Facebook phishing scam uses novel technique to go undetected.
The researchers at PIXM Anti-Phishing tell the tale of how a hacker was able to steal one million Facebook user credentials in just four months. The credential harvesting campaign, which has been active since the end of 2021, is notable for its scale, but also for its complex technical approach, indicative of how the art of phishing is evolving in order to maximize efficiency. The threat actor developed thousands of landing pages designed to mimic a legitimate Facebook login portal. When a victim was tricked into entering his or her credentials, the hacker would then log in to the account and send a fraudulent portal link to the user’s Facebook friends via Messenger. A scheme like this would normally be detected by Facebook’s internal threat intelligence team and the fake portal links blocked, but this campaign uses a special technique to mask the malicious URL by linking first to a legitimate app deployment service and redirecting the victim to the credential harvesting site.
Unprotected cloud storage bucket exposes data of 50,000 students.
vpnMentor has detected a data breach in a Microsoft Azure cloud account belonging to Myeasydocs, a platform that helps individuals submit documents for verification to banks, law enforcement agencies, and other institutions. The breach in question is linked to an Israeli URL owned by a company that allows Indian students to submit documents to schools in Israel and India. Myeasydocs’ failure to secure the Azure account led to the compromise of the data of more than 50,000 current and former university students. Both the company and Israeli CERT have been notified of the breach, which exposed student data including full names, contact info, majors, ID and school registration numbers, and graduation dates. It’s worth noting that India recently instituted its first incident reporting policy, requiring companies disclose data breaches within six hours of detection, but fortunately for Myeasydocs, the law doesn’t come into effect until later this year.

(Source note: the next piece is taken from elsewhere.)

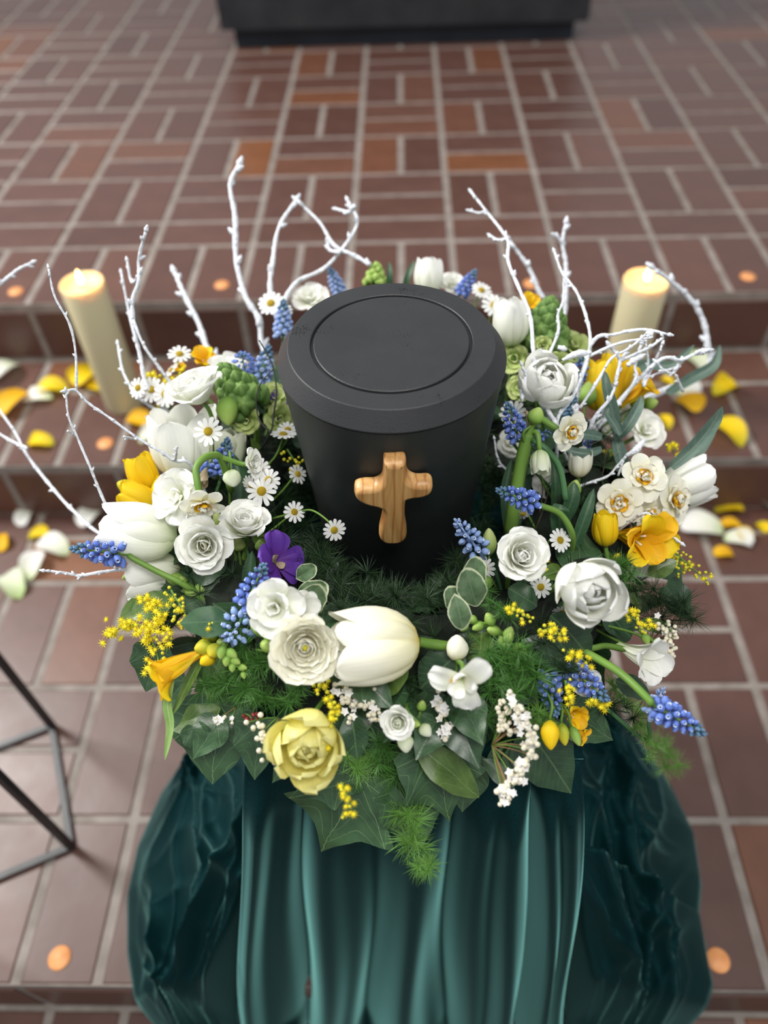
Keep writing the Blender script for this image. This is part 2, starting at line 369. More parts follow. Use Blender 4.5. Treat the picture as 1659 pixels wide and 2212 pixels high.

China-backed threat group targets telecom companies.
On Tuesday the US National Security Agency, the Cybersecurity and Infrastructure Security Agency, and the Federal Bureau of Investigation released a cybersecurity advisory warning that Chinese threat groups are exploiting known bugs to infiltrate to compromise major telecommunications companies and network service providers. As Bleeping Computer explains, The threat actors start by attacking smaller devices like unpatched small office/home office routers, and then use those devices as command-and-control servers and proxy systems in order to breach larger networks. Once they’re in, the attackers steal credentials to access underlying SQL databases and use SQL commands to harvest user and admin credentials from critical Remote Authentication Dial-In User Service (RADIUS) servers. The advisory reads, "Upon gaining an initial foothold into a telecommunications organization or network service provider, PRC state-sponsored cyber actors have identified critical users and infrastructure including systems critical to maintaining the security of authentication, authorization, and accounting.” The warning includes a list of common network device vulnerabilities most frequently exploited by Chinese-backed threat groups, as well as recommended mitigation measures for private industry organizations.